§ Given request:
Your answer is a single number: how many lines hold the word "scene"?

§ Data excerpt:
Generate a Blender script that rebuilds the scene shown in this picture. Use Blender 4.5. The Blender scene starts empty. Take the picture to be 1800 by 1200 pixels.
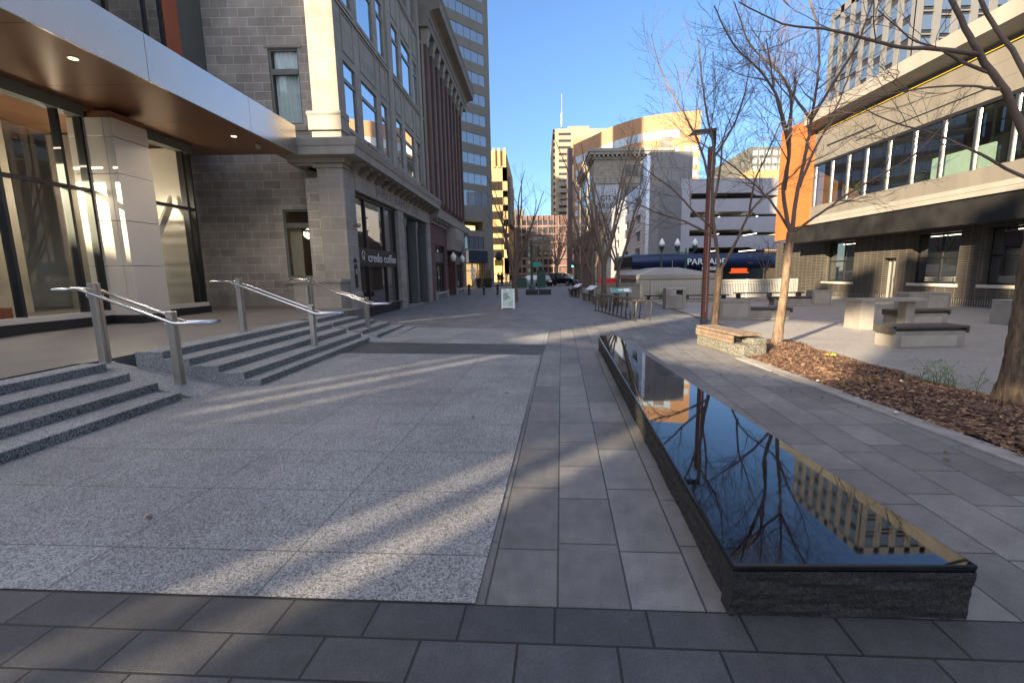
import bpy, bmesh, math, random
from mathutils import Vector, Matrix
R = math.radians
random.seed(7)
scene = bpy.context.scene
col = scene.collection
PI = math.pi
ORG = {}

# ------------------------------------------------------------------ helpers
class MB:
    """collects geometry; every add goes through the frame matrix"""
    def __init__(s, frame=None):
        s.v = []; s.f = []; s.F = frame
    def P(s, p):
        return s.F @ Vector(p) if s.F is not None else Vector(p)
    def poly(s, pts):
        n = len(s.v); s.v += [s.P(p) for p in pts]; s.f.append(list(range(n, n + len(pts))))
    def box(s, x0, x1, y0, y1, z0, z1):
        if x0 > x1: x0, x1 = x1, x0
        if y0 > y1: y0, y1 = y1, y0
        if z0 > z1: z0, z1 = z1, z0
        n = len(s.v)
        s.v += [s.P(p) for p in ((x0,y0,z0),(x1,y0,z0),(x1,y1,z0),(x0,y1,z0),(x0,y0,z1),(x1,y0,z1),(x1,y1,z1),(x0,y1,z1))]
        s.f += [[n+a for a in q] for q in ((0,3,2,1),(4,5,6,7),(0,1,5,4),(1,2,6,5),(2,3,7,6),(3,0,4,7))]
        return s
    def hexa(s, b, t):
        n = len(s.v); k = len(b)
        s.v += [s.P(p) for p in b] + [s.P(p) for p in t]
        s.f.append([n+i for i in range(k)][::-1]); s.f.append([n+k+i for i in range(k)])
        for i in range(k):
            j = (i+1) % k
            s.f.append([n+i, n+j, n+k+j, n+k+i])
        return s
    def prism(s, prof, a0, a1, axis='y'):
        """profile of 2D points extruded along an axis"""
        def m(p, a):
            return {'y': (p[0], a, p[1]), 'x': (a, p[0], p[1]), 'z': (p[0], p[1], a)}[axis]
        return s.hexa([m(p, a0) for p in prof], [m(p, a1) for p in prof])
    def tube(s, path, rad, n=6, cap=True):
        path = [Vector(p) for p in path]
        k = len(path)
        if not isinstance(rad, (list, tuple)): rad = [rad]*k
        base = len(s.v); up = None
        for i, p in enumerate(path):
            d = (path[min(i+1, k-1)] - path[max(i-1, 0)])
            if d.length < 1e-9: d = Vector((0,0,1))
            d.normalize()
            if up is None:
                up = Vector((1,0,0)) if abs(d.z) > .9 else Vector((0,0,1))
            a = d.cross(up)
            if a.length < 1e-6: a = d.cross(Vector((0,1,0)))
            a.normalize(); b = a.cross(d); up = b
            for j in range(n):
                t = 2*PI*j/n
                s.v.append(s.P(p + (a*math.cos(t) + b*math.sin(t))*rad[i]))
        for i in range(k-1):
            for j in range(n):
                j2 = (j+1) % n
                s.f.append([base+i*n+j, base+i*n+j2, base+(i+1)*n+j2, base+(i+1)*n+j])
        if cap:
            s.f.append([base+j for j in range(n)][::-1]); s.f.append([base+(k-1)*n+j for j in range(n)])
        return s
    def lathe(s, prof, c=(0,0), n=16):
        base = len(s.v); k = len(prof)
        for r, z in prof:
            for j in range(n):
                t = 2*PI*j/n
                s.v.append(s.P((c[0]+r*math.cos(t), c[1]+r*math.sin(t), z)))
        for i in range(k-1):
            for j in range(n):
                j2 = (j+1) % n
                s.f.append([base+i*n+j, base+i*n+j2, base+(i+1)*n+j2, base+(i+1)*n+j])
        s.f.append([base+j for j in range(n)][::-1]); s.f.append([base+(k-1)*n+j for j in range(n)])
        return s
    def build(s, name, mat, parent=None, smooth=False, bevel=0, world=True):
        me = bpy.data.meshes.new(name)
        o0 = Vector((0,0,0))
        if parent is not None: o0 = ORG.get(parent.name, o0)
        me.from_pydata([tuple(p - o0) for p in s.v], [], s.f)
        me.materials.append(mat)
        bm = bmesh.new(); bm.from_mesh(me); bmesh.ops.recalc_face_normals(bm, faces=bm.faces); bm.to_mesh(me); bm.free()
        if smooth:
            for p in me.polygons: p.use_smooth = True
        o = bpy.data.objects.new(name, me); col.objects.link(o)
        if parent is not None:
            o.parent = parent
        ORG[o.name] = o0
        if bevel:
            b = o.modifiers.new('bevel', 'BEVEL'); b.width = bevel; b.segments = 2; b.limit_method = 'ANGLE'; b.angle_limit = R(40)
        return o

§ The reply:
3